For the first time in the history of the National Football League, the world glimpsed the glory of a Super Bowl going into overtime Sunday night.
It’s here that we have a problem.
More is more when it’s a good thing. I get it. But let’s pump the breaks before we say the NFL’s overtime format is flawed or somehow detracts from a game with a first-possession, game-ending touchdown.
You could make the case that the overtime sessions would somehow be “more fair” if both teams had a chance on offense. But consider what might happen if the NFL were to switch to an automatic possession for both teams:
• Remember the highlight last night of the Patriots’ James White plunging across the goal line? Remember when New York Mets outfielder Denver Broncos quarterback Tim Tebow sent the Pittsburgh Steelers packing with a TD catch-and-run by Demaryius Thomas in the 2012 playoffs — the quickest overtime in NFL history?
In a number of cases, that goes away, and the final scene from what should be a legendary game becomes an incomplete pass at the 40-yard line, a sack or maybe a lateral bumbled and fumbled across the field. How . . . utterly unremarkable.

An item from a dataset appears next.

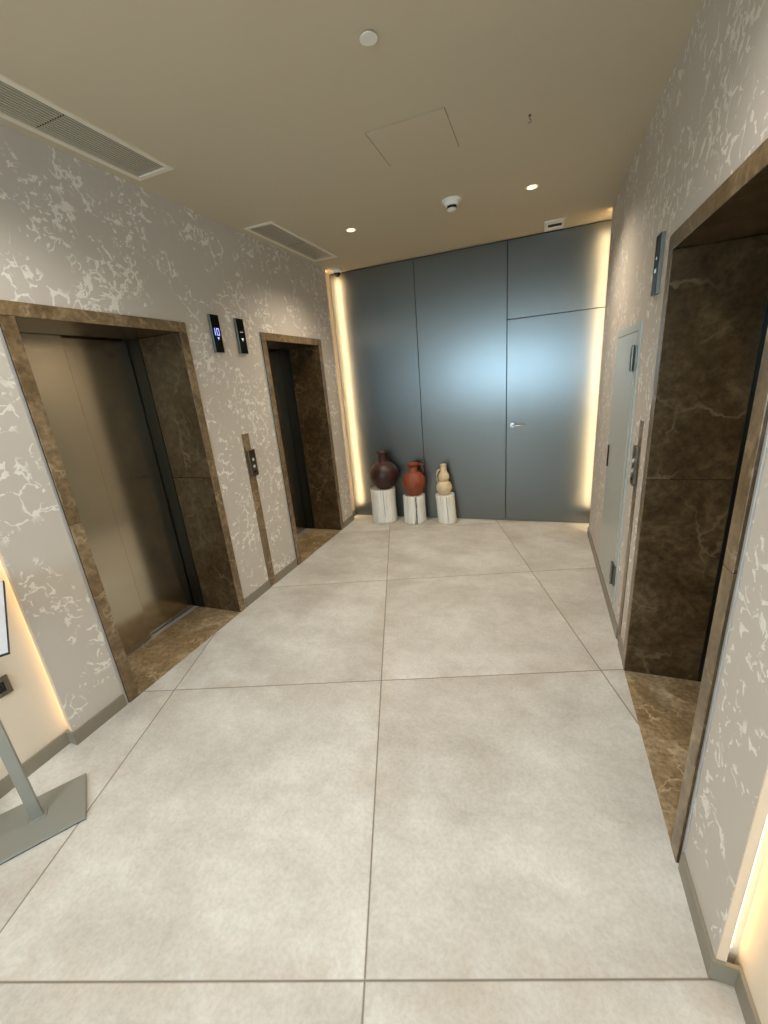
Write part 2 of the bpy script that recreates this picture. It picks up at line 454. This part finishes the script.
# ------------------------------------------------------------------ lift indicators and call buttons
def seven(bm, X, s, yc, zc, w, h, segs, t=.0028):
    """seven segment digit on the wall plane x = X, width runs along y"""
    y0, y1 = yc-w/2, yc+w/2; z0, z1 = zc-h/2, zc+h/2
    R = {'a': (y0, y1, z1-t, z1), 'd': (y0, y1, z0, z0+t), 'g': (y0, y1, zc-t/2, zc+t/2),
         'f': (y0, y0+t, zc, z1), 'e': (y0, y0+t, z0, zc), 'b': (y1-t, y1, zc, z1), 'c': (y1-t, y1, z0, zc)}
    for k in segs:
        a = R[k]; bx(bm, X, X-s*.0008, a[0], a[1], a[2], a[3])
def tri(bm, X, s, yc, zc, r, up):
    k = 1 if up else -1
    v = [(yc-r, zc-k*r*.7), (yc+r, zc-k*r*.7), (yc, zc+k*r*.9)]
    a = [bm.verts.new((X, *p)) for p in v]; b = [bm.verts.new((X-s*.0008, *p)) for p in v]
    bm.faces.new(a); bm.faces.new(b[::-1])
    for i in range(3): bm.faces.new((a[i], a[(i+1) % 3], b[(i+1) % 3], b[i]))
def indicator(s, X, y0, y1, d, label, mode):
    z0, z1 = (1.875, 2.117) if s < 0 else (1.858, 2.098)
    r = thing('lift_indicator_sign', label, 'indicator', (X, (y0+y1)/2, (z0+z1)/2), 'floor indicators beside the lifts')
    bm = NB(); bx(bm, X, X-s*(d-.002), y0, y1, z0, z1, .002); build('casing', bm, M['side'], r)
    bm = NB(); bx(bm, X-s*(d-.002), X-s*d, y0+.001, y1-.001, z0+.001, z1-.001, .0005); build('glass_face', bm, M['glass'], r)
    F = X-s*d; yc, zc = (y0+y1)/2, (z0+z1)/2
    bm = NB()
    if mode == 'ten':
        seven(bm, F, s, yc-.016*(-s if s < 0 else 1)*1, zc+.012, .001, .046, 'bc', .006)
        seven(bm, F, s, yc+.010, zc+.012, .026, .046, 'abcdef', .0055)
        tri(bm, F, s, yc+.004, zc-.030, .011, False)
        build('display_digits', bm, M['blue'], r)
    elif mode == 'bar':
        bx(bm, F, F-s*.0008, yc-.016, yc+.016, zc+.024, zc+.031); build('display_digits', bm, M['dim'], r)
        bm = NB(); tri(bm, F, s, yc, zc-.024, .014, False); build('display_arrow', bm, M['dot'], r)
    else:
        cyl(bm, (F, yc, zc+.028), (F-s*.001, yc, zc+.028), .006); build('display_digits', bm, M['dot'], r)
        bm = NB(); cyl(bm, (F, yc, zc-.022), (F-s*.001, yc, zc-.022), .009); build('display_arrow', bm, M['dot'], r)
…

• A guaranteed possession would reward ineptitude. Allow the other team to shove the ball 65 yards down your throat and then you expect to get the ball back? Sorry. You’ve got half your team — your defense — and (pending the kickoff return) more than half a field to stop your opponent from scoring. Make a stop.
• Forgive the momentary math, as I invoke the “English major operating on three hours sleep following a Super Bowl shift” caveat, but . . . the team getting the ball second would have an advantage since the team on offense first would have no way of winning the game on a first possession. The team getting the second crack — potentially the team that just watched its opponent dance the cha-cha in its end zone — would have the ability to go for a two-point conversion, and the win, if the first team merely kicked the point-after.
In such a scenario, the two-point conversion becomes a more statistically worthy risk for the second team. Fivethirtyeight.com shows zero difference in win probability if you go for two or kick the PAT to tie the game. Given that the second team would have the ability to end the game and the leaguewide success rate is nearly 50-50 (48.5 percent in 2016), it’s probably a smart gamble if you’re concerned about the other team again dragging your limp, lifeless defense another 65 yards back to the end zone after you retie the score. Again, we’re rewarding failure. Sad.
So, let’s not get it twisted. No one should come away from the Super Bowl feeling like the Falcons were cheated by the system.
Matt Ryan and the Falcons didn’t deserve to get the ball back. Know why? Because they had it four times in the final 17 minutes and scored zero points. Because they had the ball on the Patriots’ 22-yard line in the fourth quarter, well within field goal range, then stumbled backward until punting was the only option. Because the Falcons’ offense had suddenly died long before the start of the NFL’s “sorta sudden death” overtime.
The system is fine. In Super Bowl LI, it was the Falcons who were broken.